Nous vivons dans un monde complexe, j’en suis consciente. La moindre initiative visant à avoir une portée sociétale implique un système complexe de paramètres et d’acteurs qui peuvent mettre à mal les équilibres (ambitions !) économiques, ce qui rend difficile la pérennisation des projets de grande échelle. Nous l’avons tristement observé chez Danone par exemple ; c’est pourquoi nous sommes attachés à imaginer des opportunités en partenariat avec les acteurs politiques et économiques locaux et à atteindre une relation win/win durable pour l’entreprise et les citoyens.
Véronique Anger-de Friberg : Avez-vous un projet en cours, avec quels talents/profils humains pour y contribuer avec vous ? Comment voyez-vous le développement de votre écosystème ?
Marie-Durand Yamamoto : Je travaille beaucoup avec Harmonie Mutuelle qui m’offre des opportunités de développer et d’affiner notre méthodologie sur les différents volets de notre activité. C’est une entreprise qui mène une profonde réflexion sur sa stratégie immobilière pour l’aligner avec sa raison d’être - récemment formalisée - et ses valeurs mutualistes. Je suis très admirative de la manière dont ils cherchent toujours à aller plus loin dans leur engagement pour faire émerger des initiatives solidaires sur tous les territoires où ils sont implantés.
Aujourd’hui, je constitue mes équipes suivant les sujets, suivant les populations à qui s’adressent les projets, suivant leur intérêt.

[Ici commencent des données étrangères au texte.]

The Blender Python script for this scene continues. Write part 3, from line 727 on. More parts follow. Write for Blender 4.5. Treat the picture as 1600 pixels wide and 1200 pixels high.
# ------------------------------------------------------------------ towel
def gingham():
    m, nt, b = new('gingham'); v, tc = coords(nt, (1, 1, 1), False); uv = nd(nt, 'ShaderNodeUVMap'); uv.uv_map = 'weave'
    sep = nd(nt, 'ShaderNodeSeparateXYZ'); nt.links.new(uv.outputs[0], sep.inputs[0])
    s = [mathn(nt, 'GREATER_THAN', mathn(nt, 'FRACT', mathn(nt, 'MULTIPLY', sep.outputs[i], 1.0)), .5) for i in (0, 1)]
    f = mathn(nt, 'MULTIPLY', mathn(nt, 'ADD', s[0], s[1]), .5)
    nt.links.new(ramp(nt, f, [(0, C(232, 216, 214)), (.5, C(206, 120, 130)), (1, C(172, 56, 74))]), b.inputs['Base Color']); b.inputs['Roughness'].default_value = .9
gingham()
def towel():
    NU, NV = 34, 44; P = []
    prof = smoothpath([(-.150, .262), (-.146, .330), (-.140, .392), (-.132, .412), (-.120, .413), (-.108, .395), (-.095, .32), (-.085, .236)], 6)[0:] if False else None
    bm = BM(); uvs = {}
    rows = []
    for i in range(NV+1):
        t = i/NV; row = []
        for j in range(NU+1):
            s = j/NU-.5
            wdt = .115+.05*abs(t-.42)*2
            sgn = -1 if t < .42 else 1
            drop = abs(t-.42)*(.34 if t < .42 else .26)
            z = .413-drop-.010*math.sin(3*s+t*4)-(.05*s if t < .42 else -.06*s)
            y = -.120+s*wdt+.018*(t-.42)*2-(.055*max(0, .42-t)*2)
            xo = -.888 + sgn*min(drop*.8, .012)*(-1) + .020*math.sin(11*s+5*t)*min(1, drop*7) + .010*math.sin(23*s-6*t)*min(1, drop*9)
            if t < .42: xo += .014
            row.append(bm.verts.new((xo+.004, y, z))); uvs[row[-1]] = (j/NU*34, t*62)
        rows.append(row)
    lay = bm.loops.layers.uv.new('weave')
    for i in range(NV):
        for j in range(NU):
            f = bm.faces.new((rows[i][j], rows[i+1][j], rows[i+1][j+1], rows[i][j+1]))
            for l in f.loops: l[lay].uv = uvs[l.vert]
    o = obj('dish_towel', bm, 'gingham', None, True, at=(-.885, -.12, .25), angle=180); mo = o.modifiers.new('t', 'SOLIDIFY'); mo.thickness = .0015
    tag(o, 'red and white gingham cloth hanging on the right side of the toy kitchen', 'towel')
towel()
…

Je travaille en partenariat avec des architectes et des consultants en sciences humaines sur plusieurs projets d’accompagnement d’entreprises dans la transformation de leur environnement de travail. J’échange en permanence avec des experts et des entrepreneurs qui m’inspirent et me conseillent sur différents sujets. Et j’ai le privilège d’être soutenue par des personnalités inspirantes et enrichissantes qui m’apportent leur éclairage précieux. Je crois beaucoup à l’engagement par affinités et, tout naturellement, la diversité de profils et de compétences pousse notre projet à se développer comme un véritable écosystème, avec un vivier de talents qui partagent certaines convictions et sensibilités.